Americans, hearing that I am an Oxford man, often ask me if I knew C. S. Lewis, and their faces fall when I say no. American interest in Lewis, who died 25 years ago never having visited America, staggers me. Writing about him is a growth industry (and some of Lewis’s own books still sell by the thousands); he is the star of the Wade Collection at Wheaton College (Ill.); Christian institutions mount courses on him; and Washington, D.C., has an academic unit called the C. S. Lewis Institute. Yet do North Americans see clearly the Lewis on whom they gaze? I wonder.

When I say I did not know him, I mean I had no personal link with him. (Nor did most of his pupils; they found him an awesome academic who hid his sensitive heart behind a debater’s façade of urbane, loud-voiced pugnacity. “I’m a butcher, a rough and brutal man,” he told one of them.) I heard him speak once, on the medievalism of the Anglican theologian Richard Hooker. He was supposed to be the best lecturer in Oxford, and on that showing it could have been true, though in the Oxford of my day the compliment meant less than you might think.

I have been a Lewis reader for 45 years. As an unbeliever, I enjoyed Screwtape Letters and Mere Christianity more for their manner than for their matter, for Lewis’s writing style made him seem both a fellow schoolboy and a wise old uncle simultaneously, and that was fascinating.
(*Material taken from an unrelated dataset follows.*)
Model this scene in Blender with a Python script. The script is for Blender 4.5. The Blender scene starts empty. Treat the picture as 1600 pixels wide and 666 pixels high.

His subsequent Christian essays, which I read after conversion, seemed less schoolboyish and more grandfatherly; but maybe the change was more in me than in him. His supreme achievement, for my money, is the stark and stunning Pilgrim’s Regress, his first apologetic book, which I reread for pleasure as often, I guess, as I do Bunyan’s allegory that inspired it.

Lewis’s fiction thrills me less, due to its lapses from the admirably adult to the archly adolescent, and from the childlike to the childish. His no-nonsense, midtwentieth-century way with words served a late-Victorian imagination streaked with sentimentality, and the results were uneven. Perelandra (Eden replayed, with a different outcome) and Aslan in the Narnia books are surely Lewis’s best fictional achievements. Till We Have Faces is more perfect as art but less powerful as vision, while That Hideous Strength, despite its fine title, is (to my mind, anyway) hideously bad.

His brand of Christianity was conservative Anglicanism with “catholic” (non-Roman!) leanings; hence his nonpenal view of the Atonement, his nonmention of justification, his belief in purgatory, his praying for the dead, and his regular confession to his priest. His conversion was a return to a boyhood faith lost two decades before.

Like other Oxbridge dons, he was something of a high-minded eccentric. The quixotic chivalry with which he housed the mother of a dead friend for 30 years and then married a Jewish Christian divorcée on what appeared to be her deathbed, plus (going from the near sublime to the near ridiculous) his resolute refusal to read newspapers, equally show this.

Like other Ulstermen, he loved verbal battles in which he could challenge the conventional and upset apple carts. This is as clear in his professional writing as literary critic and historian of ideas as in his joyous reassertion of old original Christianity against its detractors.

He loved beer, too, though he was never drunk.

A standard-issue evangelical? Hardly. But he was a Christian thinker and communicator without peer on three themes: the reasonableness and humanity of Christian faith; the moral demands of discipleship; and heaven as home, the place of all value and all contentment. The vivid way in which Lewis, who was something of a homeless child all his life, projects this vision in The Voyage of the Dawn Treader, The Last Battle (last page), and The Great Divorce verifies utterly the fundamental formula of communication: that reason plus imagination, tuned together, equals power. The wisdom and greatness of Lewis may—indeed, must—be measured by moments like these.

Thank you, Mr. Lewis, for being you. I wouldn’t have missed you for the world.